Directions for this task - Give the data below again exactly as written, without its pictures.

Supplied information -
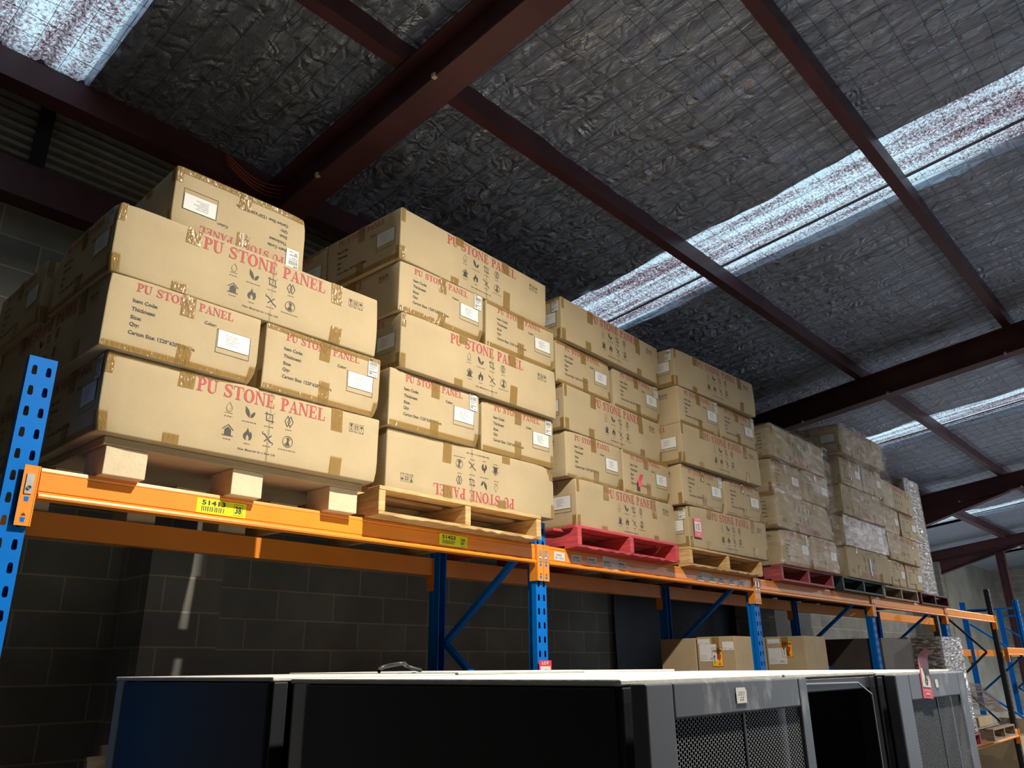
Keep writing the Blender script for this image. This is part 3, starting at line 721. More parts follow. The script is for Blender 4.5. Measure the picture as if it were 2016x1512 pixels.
# run 2, farther along
for k, xx in enumerate((14.35, 16.95, 19.55)):
    upright(xx, .15, ['empty blue rack upright just past the black one', 'second empty blue rack upright past the black one', 'farthest empty blue rack upright'][k], ybase=0.0, braces=[(.76, .02, .1, .02), (.76, -.2, .1, -.72), (.1, -.72, .76, -1.25), (.76, -1.25, .1, -1.75)])
def beam_profile(s=1):     # (y, z) around the box beam, front face at y = 0 going back by .045
    return [(0.005, 0.0), (0.045, 0.0), (0.045, -.105), (-.010, -.105), (-.013, -.098), (-.010, -.090), (-.001, -.086), (0.004, -.080), (0.0, -.078), (0.0, -.022), (0.004, -.018), (0.001, -.012)]
def rack_beam(x0, x1, yf, zt, label, m=M_orange, rear=False, group=None, extra=None, locks=True):
    r = empty('rack_beam', ((x0 + x1) / 2, yf, zt), label, 'rack beam', group, pi if rear else 0)
    L_ = (x1 - x0) / 2
    b = MB(); b.prism(beam_profile()[::-1], -L_ + .012, L_ - .012); b.build('beam_section', m, r)
    for s_ in (-1, 1):
        b = MB(); xe = s_ * (L_ + .044); xi = s_ * (L_)
        a, c = min(xe, xi), max(xe, xi)
        b.box((a, -.012, -.200), (c, -.008, .0)); 
        xw = s_ * (L_ - .001); b.box((min(xw, xw - s_ * .004), -.012, -.200), (max(xw, xw - s_ * .004), .048, .0))
        e = b.build('end_connector', m, r)
        if locks:
            cx = (a + c) / 2
            b = MB(); b.box((cx - .011, -.016, -.096), (cx + .011, -.0122, -.030)); b.tube([(cx, -.0162, -.075), (cx, -.022, -.075)], .006, 8); o = b.build('safety_lock', M_zinc, e); 
            b = MB()
            for zz in (-.112, -.180): b.face([(cx - .006, -.0124, zz - .009), (cx + .006, -.0124, zz - .009), (cx + .008, -.0124, zz + .007), (cx - .008, -.0124, zz + .007)])
            b.build('slot', M_blue, e)
            b = MB()
            for zz in (-.094, -.166): b.face([(cx - .008, -.0126, zz - .002), (cx + .008, -.0126, zz - .002), (cx + .002, -.0126, zz + .008), (cx - .003, -.0126, zz + .006)])
            b.build('slot_shadow', M_pblack, e)
    return r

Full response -
Keep writing the Blender script for this image. This is part 3, starting at line 721. More parts follow. The script is for Blender 4.5. Measure the picture as if it were 2016x1512 pixels.
# run 2, farther along
for k, xx in enumerate((14.35, 16.95, 19.55)):
    upright(xx, .15, ['empty blue rack upright just past the black one', 'second empty blue rack upright past the black one', 'farthest empty blue rack upright'][k], ybase=0.0, braces=[(.76, .02, .1, .02), (.76, -.2, .1, -.72), (.1, -.72, .76, -1.25), (.76, -1.25, .1, -1.75)])
def beam_profile(s=1):     # (y, z) around the box beam, front face at y = 0 going back by .045
    return [(0.005, 0.0), (0.045, 0.0), (0.045, -.105), (-.010, -.105), (-.013, -.098), (-.010, -.090), (-.001, -.086), (0.004, -.080), (0.0, -.078), (0.0, -.022), (0.004, -.018), (0.001, -.012)]
def rack_beam(x0, x1, yf, zt, label, m=M_orange, rear=False, group=None, extra=None, locks=True):
    r = empty('rack_beam', ((x0 + x1) / 2, yf, zt), label, 'rack beam', group, pi if rear else 0)
    L_ = (x1 - x0) / 2
    b = MB(); b.prism(beam_profile()[::-1], -L_ + .012, L_ - .012); b.build('beam_section', m, r)
    for s_ in (-1, 1):
        b = MB(); xe = s_ * (L_ + .044); xi = s_ * (L_)
        a, c = min(xe, xi), max(xe, xi)
        b.box((a, -.012, -.200), (c, -.008, .0)); 
        xw = s_ * (L_ - .001); b.box((min(xw, xw - s_ * .004), -.012, -.200), (max(xw, xw - s_ * .004), .048, .0))
        e = b.build('end_connector', m, r)
        if locks:
            cx = (a + c) / 2
            b = MB(); b.box((cx - .011, -.016, -.096), (cx + .011, -.0122, -.030)); b.tube([(cx, -.0162, -.075), (cx, -.022, -.075)], .006, 8); o = b.build('safety_lock', M_zinc, e); 
            b = MB()
            for zz in (-.112, -.180): b.face([(cx - .006, -.0124, zz - .009), (cx + .006, -.0124, zz - .009), (cx + .008, -.0124, zz + .007), (cx - .008, -.0124, zz + .007)])
            b.build('slot', M_blue, e)
            b = MB()
            for zz in (-.094, -.166): b.face([(cx - .008, -.0126, zz - .002), (cx + .008, -.0126, zz - .002), (cx + .002, -.0126, zz + .008), (cx - .003, -.0126, zz + .006)])
            b.build('slot_shadow', M_pblack, e)
    return r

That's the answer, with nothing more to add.